There were worries that the group may have to offload some of its investments owing to the relatively high levels of leverage on its balance sheet and the leverage in the underlying portfolio. There was also concern about the valuation of the portfolio and the group's funding requirements, sending the stock to 243p, down 12.75 per cent, or 35.5p, despite some supportive comment from Cazenove.

The broker said that the underperformance was not justified given the levels of portfolio declines implied by the current valuation. "Very roughly, a 50 per cent decline in the overall portfolio [from the end of September] would take its net asset value down to the current share price. This would be approximately equivalent to writing off all the Growth Capital and Buyout portfolio investments on a cost or an earnings basis," Cazenove analyst Christopher Brown said, calling the implication "harsh".

"There is clearly a risk that 3i – like any geared company – could go bust if current conditions persist for several years and refinancing is no longer possible, but we believe the most likely scenario is that the company survives and its net asset value recovers from the low point it has yet to reach," he added, recommending that the group realise assets where it can do so at the right prices. "It is not a forced seller, but clearly lower net debt would improve the stock's rating," Mr Brown said, sticking to his positive "outperform" recommendation.

Overall, it was another light session as traders prepared for the Christmas and New Year holidays. Volumes were low and the FTSE 100 edged up 31.52 points to 4,309.08 while the FTSE 250 crept up to 6,251.05, up 46.16 points.

Tullow Oil, the strongest stock on the benchmark index, gained 8.49 per cent, or 48.5p, to 620p after announcing a significant oil discovery at the Heritage Oil-operated well in Uganda. FTSE 250-listed Heritage, which also stands to gain from the discovery, was up 6.7 per cent or 1,4.75p at 235p. Tullow and Heritage were also supported by the oil price, which firmed up on hopes that the Opec cartel would unveil substantial productions cuts when it meets in Algeria this week.

In the wider sector, Cairn Energy was up 2.13 per cent or 40p to 1916p.

Among banks, HSBC retreated to 715p, down 1.24 per cent, or 9p, amid talk that it may have to raise as much as $14bn (£9bn) to make its capital base more solid. The concerns were provoked by analysts at CLSA Asia Pacific Markets in Asia, which highlighted the possibility in a note to clients.

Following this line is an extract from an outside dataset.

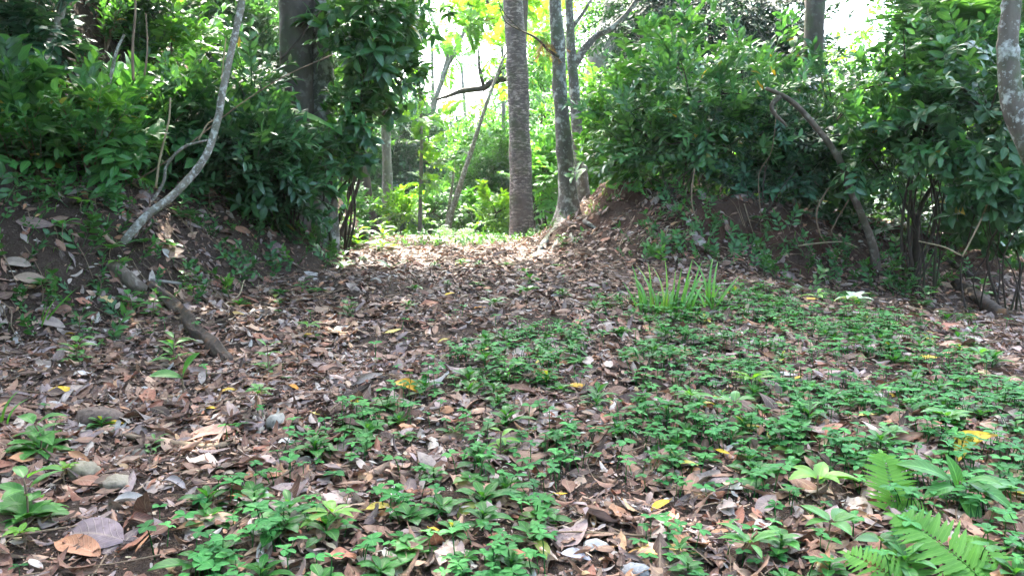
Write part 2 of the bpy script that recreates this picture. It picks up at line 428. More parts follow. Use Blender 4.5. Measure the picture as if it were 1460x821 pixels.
B_LOG = bark_mat('bark_rotten', (.04, .028, .022), (.12, .09, .068), patch=(.17, .085, .04), pscale=6, pcut=.58, stretch=.15, bump=1., scale=20)
M_SOIL = soil_mat()
# ------------------------------------------------------------------ ground sheet
def axis(lo, hi, st, far):
    a = np.arange(lo, hi+1e-6, st)
    g = []; s = st; p = hi
    while p < far: s *= 1.3; p += s; g.append(p)
    h = []; s = st; p = lo
    while p > -far: s *= 1.3; p -= s; h.append(p)
    return np.array(h[::-1]+list(a)+g)
gx = axis(-6.5, 8.5, .055, 260); gy = axis(.2, 14.5, .055, 260)
GX, GY = np.meshgrid(gx, gy)
GZ = ground_h(GX, GY)
nx, ny = len(gx), len(gy)
idx = np.arange(nx*ny).reshape(ny, nx)
mb = MB(); mb.add(np.stack([GX, GY, GZ], -1).reshape(-1, 3), np.stack([idx[:-1, :-1], idx[:-1, 1:], idx[1:, 1:], idx[1:, :-1]], -1).reshape(-1, 4))
tag(mb.build('ground', M_SOIL), 'dark brown forest soil with a red clay bank beside the track', 'ground', kind='structure')

def inpoly(poly, x, y):
    r = np.zeros(x.shape, bool); n = len(poly)
    for i in range(n):
        ax, ay = poly[i]; bx, by = poly[(i+1) % n]
        if ay == by: continue
        r ^= ((ay > y) != (by > y)) & (x < (bx-ax)*(y-ay)/(by-ay)+ax)
    return r
PATCH_A = [(565,555),(640,505),(735,470),(815,472),(835,545),(862,640),(825,700),(770,730),(760,990),(150,990),(200,765),(330,690),(440,640),(465,600)]
PATCH_B = [(880,435),(1000,425),(1120,432),(1330,462),(1400,520),(1470,575),(1650,640),(1750,830),(1600,990),(870,990),(945,740),(880,650),(915,580),(880,520),(840,450)]
def cover(x, y):
    px, py = proj(np.stack([x, y, ground_h(x, y)], -1))
    jx = fbm(x*1.7, y*1.7)*45; jy = fbm(x*1.7+40, y*1.7)*18
    a = inpoly(PATCH_A, px+jx, py+jy); b = inpoly(PATCH_B, px+jx, py+jy)
    nz = fbm(x*2.9+7, y*2.9, o=3)
    return np.where(a, np.where(nz > -.17, 1., .2), np.where(b, np.where(nz > -.08, .95, .18), 0.012)), px, py
def scatter(x0, x1, y0, y1, dens):
    n = int((x1-x0)*(y1-y0)*dens)
    x = rng.uniform(x0, x1, n); y = rng.uniform(y0, y1, n)
    px, py = proj(np.stack([x, y, ground_h(x, y)], -1))
    k = (px > -620) & (px < 2080) & (py < 1010)
    return x[k], y[k]
def ground_frames(x, y, tilt, bias=0):
    """random heading on the slope, leaf plane tilted off the ground normal"""
    n = normal_at(x, y)+rng.normal(0, tilt, (len(x), 3)); n = norm(n)
    a = rng.uniform(0, 2*PI, len(x)); d = np.stack([np.cos(a), np.sin(a), np.zeros_like(a)], -1)
    d = d-n*(d*n).sum(-1, keepdims=True)
    return frames(d, n)

# ------------------------------------------------------------------ leaf litter
PAL = np.array([(.17,.085,.055),(.22,.12,.075),(.26,.155,.10),(.33,.22,.14),(.30,.25,.21),(.36,.31,.27),(.24,.185,.17),(.105,.062,.045),(.075,.05,.04),(.19,.145,.14),(.44,.38,.31),(.40,.19,.08),(.28,.11,.06),(.5,.45,.38)])
PAL = PAL*.90+PAL.mean(1, keepdims=True)*.10*np.array([1.06, .98, .97])
PALW = np.array([15,14,12,7,7,4.5,10,13,10,9,1.8,3,5.5,.5]); PAL = PAL*.90+PAL.mean(1, keepdims=True)*.10*np.array([1.06, .98, .97])
PALW = PALW/PALW.sum()
def litter_tmpl(rows, cols, k):
    out = []
    for i in range(k):
        L = 1.; Wd = rnd(.26, .62)
        q = .3 if i % 2 else 1.
        out.append(leaf(L, Wd, rows, cols, rnd(.6, 1.2), rnd(.6, 1.1), 0, rnd(-.9, 1.3)*q, curl=rnd(-1.7, 2.1)*q, wave=rnd(0, .12), twist=rnd(-1.2, 1.2)*q))
    return out
near_t = litter_tmpl(7, 5, 16); far_t = litter_tmpl(5, 3, 14)
mbl = MB()
def litter(x0, x1, y0, y1, dens, tm, smin, smax, tilt, lift, keep=None):
    x, y = scatter(x0, x1, y0, y1, dens)
    steep = 1-normal_at(x, y)[:, 2]
    k = rng.random(len(x)) < np.where(fbm(x*1.6+31, y*1.6) > -.22, 1, .42 if smax > .06 else .8)*np.clip(1.2-steep*np.where(x < -1, 1.1, 2.8)+.9*vnoise(x*2.3, y*2.3)*(steep > .06), .16, 1)
    x, y = x[k], y[k]
    c = rng.choice(len(PAL), len(x), p=PALW); vr = .0 if smax > .06 else .35
    for i, t in enumerate(tm):
        s = slice(i, None, len(tm)); xx, yy = x[s], y[s]
        if not len(xx): continue
        sz = np.clip(rng.lognormal(math.log((smin+smax)/3.2), .5, len(xx)), smin*.5, smax*1.15)
        M = ground_frames(xx, yy, tilt)*sz[:, None, None]
        P = np.stack([xx, yy, ground_h(xx, yy)+rng.uniform(.002, lift, len(xx))], -1)
        P = P-M[:, :, 1]*.5
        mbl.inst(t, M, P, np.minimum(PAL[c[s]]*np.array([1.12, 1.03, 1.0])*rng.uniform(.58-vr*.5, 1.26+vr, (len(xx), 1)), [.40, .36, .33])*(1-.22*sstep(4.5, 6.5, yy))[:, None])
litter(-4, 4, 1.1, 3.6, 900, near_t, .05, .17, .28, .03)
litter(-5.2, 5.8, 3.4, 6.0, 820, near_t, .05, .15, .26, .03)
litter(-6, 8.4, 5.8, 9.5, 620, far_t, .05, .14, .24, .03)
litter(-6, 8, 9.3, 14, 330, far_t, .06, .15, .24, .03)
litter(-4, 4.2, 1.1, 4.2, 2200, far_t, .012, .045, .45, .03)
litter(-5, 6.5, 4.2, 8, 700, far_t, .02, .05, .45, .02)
tag(mbl.build('leaf_litter', M_DEADFINE), 'thick carpet of dry brown and grey fallen leaves on the track', 'leaf litter', kind='stuff')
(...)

Man, the London-based hedge fund that last week confirmed exposure to Bernard Madoff's securities firm, remained on the back foot, losing 5.42 per cent, or 13.75p, to 240p. Merrill Lynch, which maintains a "buy" rating on the stock, said that although the group would outperform its peers this year, the alleged $50bn fraud would impact sentiment towards institutional investment in the hedge industry. "In the current febrile environment, we see the risk of higher outflows than we had previously expected," said Merrill.

On the second tier, PartyGaming, up 27.21 per cent, or 37.75p, at 176.5p, surged ahead after saying it was making progress in discussions with the United States Department Justice over its operations in the US before legislation banned foreign gambling websites.

The troubled housing sector was firm after Cazenove said that some recovery potential was emerging. "The newsflow for housebuilders has been awful and is likely to remain so, but there are unlikely to be any surprises and that cannot be said for most other sectors," the broker said, singling out Persimmon, up 0.5p at 239.5p, and Bellway, up 1.5p at 571.5p, as its tops picks.

Also on the upside, Imperial Energy gained 1.18 per cent, or 11.5p, to 990p after batting down recent market speculation that possible holdings by the erstwhile Lehman Brothers investment bank may pose an obstacle to ONGC Videsh's bid. Imperial poured cold water on the rumours, saying that Lehman has a de minims holding of about of 0.01 per cent.

Among smaller companies, Private & Commercial Finance, the AIM-listed independent finance house, climbed to 13.5p, up 17.39 per cent, or 2p, after posting a 15 per cent hike in interim pre-tax profits and 36 per cent increase in turnover.

Elsewhere, Vitec gained 14.12 per cent, or 24.75p, to 200p after Goldman Sachs switch its stance on the stock to "buy" from "neutral", citing the weakness in the share price since September.